Looking East

The visit of Vietnam’s top most leader Nguyen Phu Trong, General Secretary of the Communist Party, to India cannot be merely termed as yet another trip by a senior foreign leader in the calendar year. Beginning with the Vietnamese leader, Delhi will host Japanese Emperor Akihito and two more important leaders from the region — South Korean President Park Geun-hye and Japanese Prime Minister Shinzo Abe (who will also be Republic Day Chief Guest) — over the next two-and-a-half months with an eye to counterbalance China’s growing clout and aggressive postures in Southeast and East Asia. This is third visit to the country by senior leaders of Vietnam since 2011, signaling the growing strategic and defence partnership. This speaks of growing links between the two countries both of whom have territorial disputes with China. While the Vietnamese President made a state visit in 2011, the Southeast Asian country’s Prime Minister was in Delhi last year to attend the ASEAN Commemorative Summit. Trong’s four-day visit beginning Tuesday would largely focus on expanding this burgeoning strategic partnership. As many as 13 agreements in the fields of hydrocarbon, trade, education, direct air-links, finance and customs are expected to be signed during this trip.
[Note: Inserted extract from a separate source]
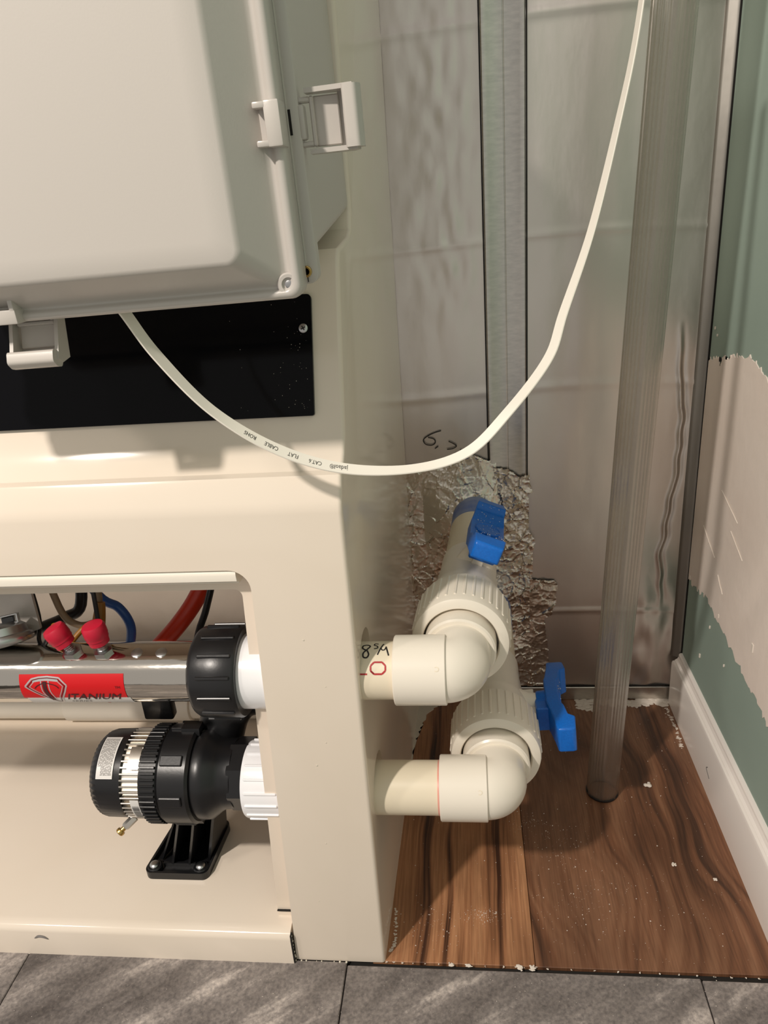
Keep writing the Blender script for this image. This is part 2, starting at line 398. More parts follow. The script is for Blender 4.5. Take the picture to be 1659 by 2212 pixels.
# corner strip between foil and drywall
bm = nb()
M['foil_dull'] = foil('folded_foil_edge', (0.24, 0.23, 0.21, 1), (0.34, 0.32, 0.29, 1), 0.5, (16, 16, 7), .25, .006)
cp = [(.334, WY-.001), (.338, WY-.0045), (.3415, WY-.005), (.3450, WY-.0085), (.3485, WY-.0090), (.3485, WY+.004), (.334, WY+.004)]
prism(bm, cp, 'z', .09, 1.3); obj('corner_strip', bm, M['foil_dull'], wall_back, ang=50)

# crumpled foil tape patches around the pipe penetrations
def inside(p, poly):
    c = False; n = len(poly)
    for i in range(n):
        a, b = poly[i], poly[i-1]
        if (a[1] > p[1]) != (b[1] > p[1]) and p[0] < (b[0]-a[0])*(p[1]-a[1])/(b[1]-a[1])+a[0]: c = not c
    return c
def tape(poly, off, seed, amp, step=.0013, bulge=None):
    bm = nb(); xs = [p[0] for p in poly]; zs = [p[1] for p in poly]
    nx = int((max(xs)-min(xs))/step); nz = int((max(zs)-min(zs))/step); vs = {}
    def vert(i, j):
        if (i, j) not in vs:
            x = min(xs)+i*step; z = min(zs)+j*step
            d = amp*(.6+.8*noise.noise(V((x*14+seed, seed, z*14))))
            for sc, am, wp in ((22, .60, .5), (55, .36, .5), (120, .16, .4)):
                q = V((x*sc+seed, seed, z*sc)); w = V((noise.noise(q*.7), 0, noise.noise(q*.7+V((9, 0, 4)))))*wp; q = q+w
                dist, pt = noise.voronoi(V((q.x, seed*3, q.z)))
                c = pt[0]
                h1 = math.sin(c.x*127.1+c.z*311.7+seed)*43758.5453; h2 = math.sin(c.x*269.5+c.z*183.3+seed)*43758.5453
                tx = (h1-math.floor(h1))*2-1; tz = (h2-math.floor(h2))*2-1
                d += amp*am*(tx*(q.x-c.x)+tz*(q.z-c.z))+amp*am*.25*(1-min(1, (dist[1]-dist[0])*4))
            d = max(0, d)
            if bulge: d += bulge(x, z)
            jx = .0009*noise.noise(V((x*400, z*400, seed)))
            vs[(i, j)] = bm.verts.new((x+jx, WY-off-d, z+jx))
        return vs[(i, j)]
    for i in range(nx):
        for j in range(nz):
            if inside((min(xs)+(i+.5)*step, min(zs)+(j+.5)*step), poly):
                bm.faces.new((vert(i, j), vert(i+1, j), vert(i+1, j+1), vert(i, j+1)))
    return bm
P1 = [(-.104, .12), (-.104, .455), (-.060, .452), (-.020, .462), (.006, .470), (.030, .458), (.043, .459), (.046, .30), (.044, .12)]
P2 = [(.040, .13), (.040, .447), (.062, .444), (.078, .430), (.094, .434), (.095, .418), (.100, .405), (.093, .40), (.094, .335), (.104, .318), (.100, .30), (.099, .25), (.094, .245), (.094, .13)]
P3 = [(.060, .030), (.060, .245), (.096, .246), (.112, .243), (.136, .242), (.143, .230), (.138, .215), (.140, .200), (.134, .190), (.132, .176), (.120, .170), (.121, .15), (.126, .12), (.128, .09), (.130, .05), (.137, .044), (.136, .032), (.11, .030)]
bl = lambda x, z: .020*max(0, 1-((x+.005)/.07)**2)*math.exp(-((z-.365)/.055)**2)
for P, off, sd, amp, b_ in ((P1, .0012, 1.3, .0036, bl), (P2, .0045, 5.1, .0058, None), (P3, .0015, 9.9, .0042, None)):
    o = obj('foil_tape', tape(P, off, sd, amp, bulge=b_), M['foil_tape'], wall_back, ang=30)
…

An area where in-depth consultations will be held away from the public glare is defence. The two sides are expected to firm up a Line of Credit (LoC) of $100 million that India would extend to Hanoi in future to purchase four maritime patrol boats, official sources indicated. India has extended such LoC to Mauritius and Seychelles too. The LoC was agreed upon around the time India reiterated its resolve to remain involved in oil exploration in the Phu Kanh basin of the South China Sea. Vietnam says it is within its rights to invite India to explore for oil in this area. But China claims that this basin is within the “nine dotted line” or its zone of influence. Last week Defence Secretary R K Mathur, on a quiet visit to Ho Chi Minh city, is understood to have firmed up major agreements to boost defence ties. Militaries of India and Vietnam remain in regular touch.
Vietnam’s wish list from India also includes Brahmos missile, jointly produced with Russia. Moscow has given green signal but Delhi is yet to take a political call on the supply of Brahmos. The visits of Emperor Akihito followed by Prime Minister Abe in succeeding months speak of the journey that India and Japan has traveled since 1998 nuclear tests. Trade and investments apart, defence partnership and proposed nuclear deal have been key elements in the relationship, South Block officials explain. “India-Japan ties have been consistent over the past decade and it has only seen an upward trajectory. That Japan is emerging is defence hardware supplier is noteworthy. Abe is determined not to allow Chinese hegemony,” Shyam Saran, former Foreign Secretary and currently chairman of the National Security Advisory Board (NSAB) said.